Vegas timeline paperwork ‘wrong’
The corporate owners of the Mandalay Bay hotel are blaming a paperwork snafu for reports claiming they waited six minutes to call cops after Las Vegas mass killer Stephen Paddock began his shooting spree.
Police have said Paddock fired his first shots at hotel security guard Jesus Campos and maintenance worker Stephen Schuck at 9:59 p.m. on Oct. 1.
That would mean Paddock’s attack on hotel staffers took place six minutes before he opened fire on music fans at the Route 91 Harvest Festival 32 floors below, killing 58 and wounding nearly 500 in the worst mass shooting in modern US history.
The implication of a 9:59 p.m. shooting would be that Mandalay Bay staffers waited six minutes to call cops after the two men radioed them.
But MGM, corporate owners of Mandalay Bay, is now claiming the timeline put out by cops is wrong.
MGM said Thursday that the hotel employees were actually shot only about 40 seconds before Paddock turned his guns on the festival crowd at 10:05 p.m. — and that they immediately radioed in what had happened and that hotel security then immediately called cops.

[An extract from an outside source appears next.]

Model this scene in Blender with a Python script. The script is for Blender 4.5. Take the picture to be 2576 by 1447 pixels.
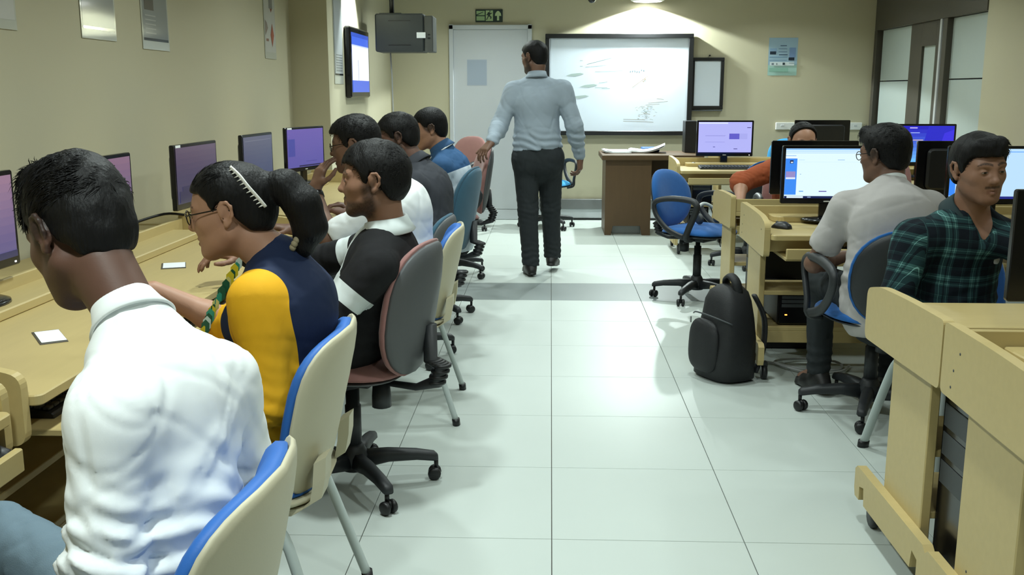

They claimed that police got the mistaken 9:59 p.m. time from a Mandalay Bay report filled out in error by a clerical staffer.
“The 9:59 p.m. PDT time was derived from a Mandalay Bay report manually created after the fact without the benefit of informa- tion we now have,” according to a company statement.
“We are now confident that the time stated in this report is not accurate.”
The shooting timeline has had changed several times.
Police first said Campos encountered Paddock after he opened fire on the crowd. That led to speculation that the guard prompted Paddock to stop shooting.
But cops on Monday revised the account to say Campos encountered Paddock six minutes before Paddock shot at concertgoers.
MGM began its pushback against the 9:59 p.m. timeline on Tuesday, saying the sequence from cops “may not be accurate.”
Police are set to release an updated timeline Friday.
Local and federal authorities are still struggling to determine Paddock’s motive.
“There’s a lot of effort being put into unraveling this horrific act,” FBI Director Christopher Wray told reporters at a ribbon-cutting for the FBI’s new Atlanta offices.